Records with scene code:
## Begin

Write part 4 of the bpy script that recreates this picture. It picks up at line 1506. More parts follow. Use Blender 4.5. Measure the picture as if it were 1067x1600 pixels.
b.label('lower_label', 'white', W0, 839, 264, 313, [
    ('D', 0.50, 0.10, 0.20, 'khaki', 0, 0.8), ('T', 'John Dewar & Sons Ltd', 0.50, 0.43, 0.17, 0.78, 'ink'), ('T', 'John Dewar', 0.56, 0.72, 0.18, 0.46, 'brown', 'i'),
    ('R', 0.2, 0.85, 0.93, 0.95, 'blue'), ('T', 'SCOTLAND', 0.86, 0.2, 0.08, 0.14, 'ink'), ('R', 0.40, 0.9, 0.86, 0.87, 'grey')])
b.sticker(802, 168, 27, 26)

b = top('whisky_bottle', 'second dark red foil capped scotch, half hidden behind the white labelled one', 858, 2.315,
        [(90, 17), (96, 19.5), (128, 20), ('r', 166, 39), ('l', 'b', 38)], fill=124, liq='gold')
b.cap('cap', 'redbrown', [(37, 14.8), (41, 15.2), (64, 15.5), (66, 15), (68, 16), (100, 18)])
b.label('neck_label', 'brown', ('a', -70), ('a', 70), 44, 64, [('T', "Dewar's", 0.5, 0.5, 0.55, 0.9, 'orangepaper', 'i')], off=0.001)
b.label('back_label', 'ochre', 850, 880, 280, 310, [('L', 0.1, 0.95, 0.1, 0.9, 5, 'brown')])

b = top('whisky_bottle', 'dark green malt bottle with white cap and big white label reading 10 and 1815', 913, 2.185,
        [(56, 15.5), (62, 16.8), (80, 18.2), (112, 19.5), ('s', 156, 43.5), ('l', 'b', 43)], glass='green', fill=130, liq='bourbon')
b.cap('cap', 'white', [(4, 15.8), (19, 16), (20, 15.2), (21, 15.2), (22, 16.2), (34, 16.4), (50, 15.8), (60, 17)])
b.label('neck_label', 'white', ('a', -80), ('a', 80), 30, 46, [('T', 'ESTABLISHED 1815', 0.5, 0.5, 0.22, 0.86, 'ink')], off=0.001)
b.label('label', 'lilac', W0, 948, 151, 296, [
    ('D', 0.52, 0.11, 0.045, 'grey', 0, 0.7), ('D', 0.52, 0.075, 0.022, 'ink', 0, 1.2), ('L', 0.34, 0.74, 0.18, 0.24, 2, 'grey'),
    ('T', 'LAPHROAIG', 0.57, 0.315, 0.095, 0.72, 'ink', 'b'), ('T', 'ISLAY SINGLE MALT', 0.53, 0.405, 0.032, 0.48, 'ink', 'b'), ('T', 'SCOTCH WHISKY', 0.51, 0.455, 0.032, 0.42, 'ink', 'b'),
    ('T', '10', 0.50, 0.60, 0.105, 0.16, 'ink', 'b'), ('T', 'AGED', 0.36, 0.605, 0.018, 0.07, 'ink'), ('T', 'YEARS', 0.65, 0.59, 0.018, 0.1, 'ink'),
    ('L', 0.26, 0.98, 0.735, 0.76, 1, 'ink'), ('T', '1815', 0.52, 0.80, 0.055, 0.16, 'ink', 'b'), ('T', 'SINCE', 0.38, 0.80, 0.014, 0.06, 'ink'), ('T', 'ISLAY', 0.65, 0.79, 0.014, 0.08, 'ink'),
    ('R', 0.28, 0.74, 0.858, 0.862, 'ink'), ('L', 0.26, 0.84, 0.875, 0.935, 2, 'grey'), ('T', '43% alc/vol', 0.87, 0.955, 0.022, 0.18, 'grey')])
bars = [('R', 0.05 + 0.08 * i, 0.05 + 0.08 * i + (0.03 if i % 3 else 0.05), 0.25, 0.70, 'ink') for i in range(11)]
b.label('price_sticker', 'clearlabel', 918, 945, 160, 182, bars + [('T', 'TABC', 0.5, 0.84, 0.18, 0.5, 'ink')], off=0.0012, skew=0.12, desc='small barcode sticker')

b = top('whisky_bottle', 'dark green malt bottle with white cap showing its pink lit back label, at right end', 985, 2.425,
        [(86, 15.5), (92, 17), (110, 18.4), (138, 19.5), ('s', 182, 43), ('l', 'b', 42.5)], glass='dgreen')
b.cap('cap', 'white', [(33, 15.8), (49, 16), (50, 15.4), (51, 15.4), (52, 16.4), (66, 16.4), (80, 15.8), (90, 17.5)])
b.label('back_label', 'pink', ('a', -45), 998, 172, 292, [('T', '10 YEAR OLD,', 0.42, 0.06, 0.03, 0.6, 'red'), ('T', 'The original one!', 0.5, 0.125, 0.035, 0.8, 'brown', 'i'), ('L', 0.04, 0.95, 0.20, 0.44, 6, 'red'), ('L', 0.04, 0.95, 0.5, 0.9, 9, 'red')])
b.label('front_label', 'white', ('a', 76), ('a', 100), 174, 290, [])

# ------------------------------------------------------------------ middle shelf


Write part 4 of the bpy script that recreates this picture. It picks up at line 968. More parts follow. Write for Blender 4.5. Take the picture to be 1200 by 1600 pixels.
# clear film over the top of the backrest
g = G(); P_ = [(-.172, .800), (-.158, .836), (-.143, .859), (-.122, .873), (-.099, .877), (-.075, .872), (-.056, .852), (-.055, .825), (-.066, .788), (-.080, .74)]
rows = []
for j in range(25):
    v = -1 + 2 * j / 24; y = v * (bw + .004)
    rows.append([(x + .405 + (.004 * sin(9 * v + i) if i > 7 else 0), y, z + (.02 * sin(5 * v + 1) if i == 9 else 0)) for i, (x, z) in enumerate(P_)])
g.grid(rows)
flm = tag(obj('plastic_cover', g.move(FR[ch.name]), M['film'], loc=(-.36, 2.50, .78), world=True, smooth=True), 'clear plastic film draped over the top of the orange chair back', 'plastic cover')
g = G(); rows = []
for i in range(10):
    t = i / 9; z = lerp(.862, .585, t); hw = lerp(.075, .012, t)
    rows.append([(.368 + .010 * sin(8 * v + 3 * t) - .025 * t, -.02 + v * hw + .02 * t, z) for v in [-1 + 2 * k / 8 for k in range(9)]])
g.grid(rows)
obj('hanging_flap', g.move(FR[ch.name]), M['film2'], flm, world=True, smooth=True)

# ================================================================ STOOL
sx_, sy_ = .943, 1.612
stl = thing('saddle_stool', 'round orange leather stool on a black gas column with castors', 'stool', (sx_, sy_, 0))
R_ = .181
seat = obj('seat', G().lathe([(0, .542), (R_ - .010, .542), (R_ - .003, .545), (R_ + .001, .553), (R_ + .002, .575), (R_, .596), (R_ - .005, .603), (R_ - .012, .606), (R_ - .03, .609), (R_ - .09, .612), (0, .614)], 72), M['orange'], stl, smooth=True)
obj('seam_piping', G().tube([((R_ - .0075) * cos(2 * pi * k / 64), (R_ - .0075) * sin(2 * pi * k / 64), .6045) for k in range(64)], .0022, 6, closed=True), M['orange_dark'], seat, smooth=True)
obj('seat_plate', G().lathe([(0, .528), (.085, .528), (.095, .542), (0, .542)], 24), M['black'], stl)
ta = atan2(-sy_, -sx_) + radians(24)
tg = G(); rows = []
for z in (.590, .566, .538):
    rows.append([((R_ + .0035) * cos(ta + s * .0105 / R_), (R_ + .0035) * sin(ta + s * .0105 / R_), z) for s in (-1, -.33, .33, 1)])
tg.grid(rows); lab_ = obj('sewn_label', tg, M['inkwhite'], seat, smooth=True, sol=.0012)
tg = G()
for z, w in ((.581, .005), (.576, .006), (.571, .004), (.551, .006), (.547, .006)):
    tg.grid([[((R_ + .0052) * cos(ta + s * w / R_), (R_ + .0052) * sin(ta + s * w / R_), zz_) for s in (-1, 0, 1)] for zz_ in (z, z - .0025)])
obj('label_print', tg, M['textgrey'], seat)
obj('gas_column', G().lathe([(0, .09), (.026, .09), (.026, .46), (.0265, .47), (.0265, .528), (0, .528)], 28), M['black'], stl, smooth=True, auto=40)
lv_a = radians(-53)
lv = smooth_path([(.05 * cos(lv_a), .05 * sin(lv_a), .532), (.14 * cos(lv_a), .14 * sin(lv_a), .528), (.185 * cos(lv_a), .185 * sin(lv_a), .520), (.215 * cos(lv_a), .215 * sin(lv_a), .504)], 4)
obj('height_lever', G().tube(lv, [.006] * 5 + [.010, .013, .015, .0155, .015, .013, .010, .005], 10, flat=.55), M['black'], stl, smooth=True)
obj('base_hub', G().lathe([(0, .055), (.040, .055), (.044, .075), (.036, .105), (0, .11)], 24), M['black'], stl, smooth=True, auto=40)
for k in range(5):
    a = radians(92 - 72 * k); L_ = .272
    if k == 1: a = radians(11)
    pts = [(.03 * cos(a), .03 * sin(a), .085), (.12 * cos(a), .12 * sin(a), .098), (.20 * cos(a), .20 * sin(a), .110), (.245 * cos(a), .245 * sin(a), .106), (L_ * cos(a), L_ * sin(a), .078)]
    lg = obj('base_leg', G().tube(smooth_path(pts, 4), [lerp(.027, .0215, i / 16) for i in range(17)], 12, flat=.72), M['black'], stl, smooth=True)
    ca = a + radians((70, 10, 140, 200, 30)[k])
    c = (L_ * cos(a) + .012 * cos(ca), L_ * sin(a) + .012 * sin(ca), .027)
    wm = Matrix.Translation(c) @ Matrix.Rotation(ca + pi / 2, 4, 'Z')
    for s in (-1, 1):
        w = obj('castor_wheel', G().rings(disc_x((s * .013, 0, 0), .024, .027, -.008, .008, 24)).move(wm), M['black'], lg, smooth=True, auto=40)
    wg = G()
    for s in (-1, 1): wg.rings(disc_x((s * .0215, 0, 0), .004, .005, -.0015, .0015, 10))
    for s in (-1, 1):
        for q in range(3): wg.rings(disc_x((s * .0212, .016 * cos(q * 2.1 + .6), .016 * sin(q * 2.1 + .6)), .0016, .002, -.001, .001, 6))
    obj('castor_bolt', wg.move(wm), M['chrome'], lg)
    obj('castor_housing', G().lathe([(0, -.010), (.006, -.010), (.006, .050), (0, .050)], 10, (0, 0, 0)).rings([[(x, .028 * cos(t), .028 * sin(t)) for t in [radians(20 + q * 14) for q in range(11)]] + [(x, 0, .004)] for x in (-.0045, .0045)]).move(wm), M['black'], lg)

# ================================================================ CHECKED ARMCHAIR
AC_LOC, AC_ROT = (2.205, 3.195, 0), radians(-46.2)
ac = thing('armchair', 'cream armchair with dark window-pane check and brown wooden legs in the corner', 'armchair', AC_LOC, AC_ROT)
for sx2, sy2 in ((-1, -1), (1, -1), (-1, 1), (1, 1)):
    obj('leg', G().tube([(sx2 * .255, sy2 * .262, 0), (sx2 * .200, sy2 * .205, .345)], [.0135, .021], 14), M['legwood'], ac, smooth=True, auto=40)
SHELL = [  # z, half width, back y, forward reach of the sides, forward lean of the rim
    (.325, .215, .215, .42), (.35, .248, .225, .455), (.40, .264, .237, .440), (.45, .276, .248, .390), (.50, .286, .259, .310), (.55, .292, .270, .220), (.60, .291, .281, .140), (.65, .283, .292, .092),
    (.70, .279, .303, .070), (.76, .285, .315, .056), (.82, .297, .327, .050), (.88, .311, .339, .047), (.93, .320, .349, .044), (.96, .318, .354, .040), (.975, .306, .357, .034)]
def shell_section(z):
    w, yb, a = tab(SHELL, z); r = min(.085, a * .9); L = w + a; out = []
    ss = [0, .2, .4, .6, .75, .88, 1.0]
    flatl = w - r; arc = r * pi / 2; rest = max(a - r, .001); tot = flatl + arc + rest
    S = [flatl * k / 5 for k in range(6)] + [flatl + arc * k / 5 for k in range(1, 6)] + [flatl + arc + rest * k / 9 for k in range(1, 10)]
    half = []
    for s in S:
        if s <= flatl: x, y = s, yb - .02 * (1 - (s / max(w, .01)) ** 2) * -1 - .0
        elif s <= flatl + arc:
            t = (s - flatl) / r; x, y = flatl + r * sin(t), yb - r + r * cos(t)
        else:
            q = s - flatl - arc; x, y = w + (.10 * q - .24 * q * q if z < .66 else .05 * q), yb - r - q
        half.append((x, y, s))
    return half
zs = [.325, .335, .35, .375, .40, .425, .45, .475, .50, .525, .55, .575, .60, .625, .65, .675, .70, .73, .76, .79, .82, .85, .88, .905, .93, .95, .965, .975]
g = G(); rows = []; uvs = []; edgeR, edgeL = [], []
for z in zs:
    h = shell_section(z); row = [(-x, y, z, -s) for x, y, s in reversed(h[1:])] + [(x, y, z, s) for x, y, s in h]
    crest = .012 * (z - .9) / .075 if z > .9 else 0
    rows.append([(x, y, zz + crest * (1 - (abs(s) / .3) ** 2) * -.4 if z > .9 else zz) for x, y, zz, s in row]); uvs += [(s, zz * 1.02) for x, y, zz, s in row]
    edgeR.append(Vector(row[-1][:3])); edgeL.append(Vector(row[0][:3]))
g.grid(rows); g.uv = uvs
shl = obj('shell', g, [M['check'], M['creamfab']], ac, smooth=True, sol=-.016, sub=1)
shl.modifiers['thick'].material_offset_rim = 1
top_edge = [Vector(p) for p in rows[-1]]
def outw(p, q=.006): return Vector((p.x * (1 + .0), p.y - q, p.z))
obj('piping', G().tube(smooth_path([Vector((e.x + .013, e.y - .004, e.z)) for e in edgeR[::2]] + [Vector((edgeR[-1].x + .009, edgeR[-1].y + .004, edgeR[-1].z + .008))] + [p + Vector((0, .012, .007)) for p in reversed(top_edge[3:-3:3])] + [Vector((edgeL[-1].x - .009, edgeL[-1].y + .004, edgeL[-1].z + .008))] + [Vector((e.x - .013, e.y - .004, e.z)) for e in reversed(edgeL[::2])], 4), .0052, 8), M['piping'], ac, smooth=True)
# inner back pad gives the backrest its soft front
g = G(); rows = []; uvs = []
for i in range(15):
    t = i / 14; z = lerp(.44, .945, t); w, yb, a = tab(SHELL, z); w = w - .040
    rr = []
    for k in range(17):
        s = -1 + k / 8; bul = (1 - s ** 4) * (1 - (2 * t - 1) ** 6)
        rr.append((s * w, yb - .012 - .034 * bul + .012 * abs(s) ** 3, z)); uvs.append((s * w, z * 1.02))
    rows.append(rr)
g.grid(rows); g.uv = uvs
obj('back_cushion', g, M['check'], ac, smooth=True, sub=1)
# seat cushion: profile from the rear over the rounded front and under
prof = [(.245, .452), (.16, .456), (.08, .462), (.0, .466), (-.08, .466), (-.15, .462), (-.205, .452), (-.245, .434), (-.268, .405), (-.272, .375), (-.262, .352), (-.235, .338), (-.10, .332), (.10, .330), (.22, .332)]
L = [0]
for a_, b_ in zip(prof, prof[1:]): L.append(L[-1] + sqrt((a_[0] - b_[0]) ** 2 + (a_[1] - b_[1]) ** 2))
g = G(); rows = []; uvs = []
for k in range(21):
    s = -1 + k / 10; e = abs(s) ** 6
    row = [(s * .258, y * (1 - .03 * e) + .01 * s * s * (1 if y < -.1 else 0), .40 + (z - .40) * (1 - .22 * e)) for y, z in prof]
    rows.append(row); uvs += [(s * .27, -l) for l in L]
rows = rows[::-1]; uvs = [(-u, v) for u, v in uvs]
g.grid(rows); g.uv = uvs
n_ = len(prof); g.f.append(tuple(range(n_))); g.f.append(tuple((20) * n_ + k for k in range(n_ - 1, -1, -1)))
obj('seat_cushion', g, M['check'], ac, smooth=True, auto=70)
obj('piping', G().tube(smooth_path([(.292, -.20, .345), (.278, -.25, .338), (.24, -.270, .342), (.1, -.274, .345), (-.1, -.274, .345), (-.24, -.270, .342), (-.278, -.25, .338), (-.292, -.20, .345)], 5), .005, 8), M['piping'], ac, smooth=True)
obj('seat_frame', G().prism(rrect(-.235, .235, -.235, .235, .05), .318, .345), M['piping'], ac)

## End

Reproduce exactly, please, only the lines from the start of the data above to the line that contains "0.9, 5, 'brown')])", with both ends kept.

Write part 4 of the bpy script that recreates this picture. It picks up at line 1506. More parts follow. Use Blender 4.5. Measure the picture as if it were 1067x1600 pixels.
b.label('lower_label', 'white', W0, 839, 264, 313, [
    ('D', 0.50, 0.10, 0.20, 'khaki', 0, 0.8), ('T', 'John Dewar & Sons Ltd', 0.50, 0.43, 0.17, 0.78, 'ink'), ('T', 'John Dewar', 0.56, 0.72, 0.18, 0.46, 'brown', 'i'),
    ('R', 0.2, 0.85, 0.93, 0.95, 'blue'), ('T', 'SCOTLAND', 0.86, 0.2, 0.08, 0.14, 'ink'), ('R', 0.40, 0.9, 0.86, 0.87, 'grey')])
b.sticker(802, 168, 27, 26)

b = top('whisky_bottle', 'second dark red foil capped scotch, half hidden behind the white labelled one', 858, 2.315,
        [(90, 17), (96, 19.5), (128, 20), ('r', 166, 39), ('l', 'b', 38)], fill=124, liq='gold')
b.cap('cap', 'redbrown', [(37, 14.8), (41, 15.2), (64, 15.5), (66, 15), (68, 16), (100, 18)])
b.label('neck_label', 'brown', ('a', -70), ('a', 70), 44, 64, [('T', "Dewar's", 0.5, 0.5, 0.55, 0.9, 'orangepaper', 'i')], off=0.001)
b.label('back_label', 'ochre', 850, 880, 280, 310, [('L', 0.1, 0.95, 0.1, 0.9, 5, 'brown')])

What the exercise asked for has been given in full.